Мне очень больно, и тебя нет со мной. Так хотел бы обнять тебя, поцеловать, поговорить. Написал рассказ для журнала, завтра свезу его Шуре — пусть найдет мне переписчицу. Начал другой, третий свожу к концу. Как видишь — работаю не лениво. Мечтаю, люблю тебя и думаю о будущем вдвоем с тобой. Наконец, у меня будет человек мой — родной, весь для меня, как я весь для него. Ведь это будет? Милая моя Катя, хорошая моя, как печально быть бедным. Как глупо, что деньги, дрянные бумажки — могут помешать человеку жить.

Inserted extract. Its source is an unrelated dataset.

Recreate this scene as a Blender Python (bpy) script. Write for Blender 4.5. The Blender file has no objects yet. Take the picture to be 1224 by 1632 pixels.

Будь у меня деньги, и мы с тобой были бы рядом. Будь у меня впереди одиннадцать лет жизни и знай я это — я продал бы десять лет за 1000 р., если б кто купил. Никто не купит — нынче не торгуют людьми, к сожалению. Родная моя — твой будущий супруг страшная кислятина, он это знает, но как ему исправиться — этого он не знает. А ты не знаешь?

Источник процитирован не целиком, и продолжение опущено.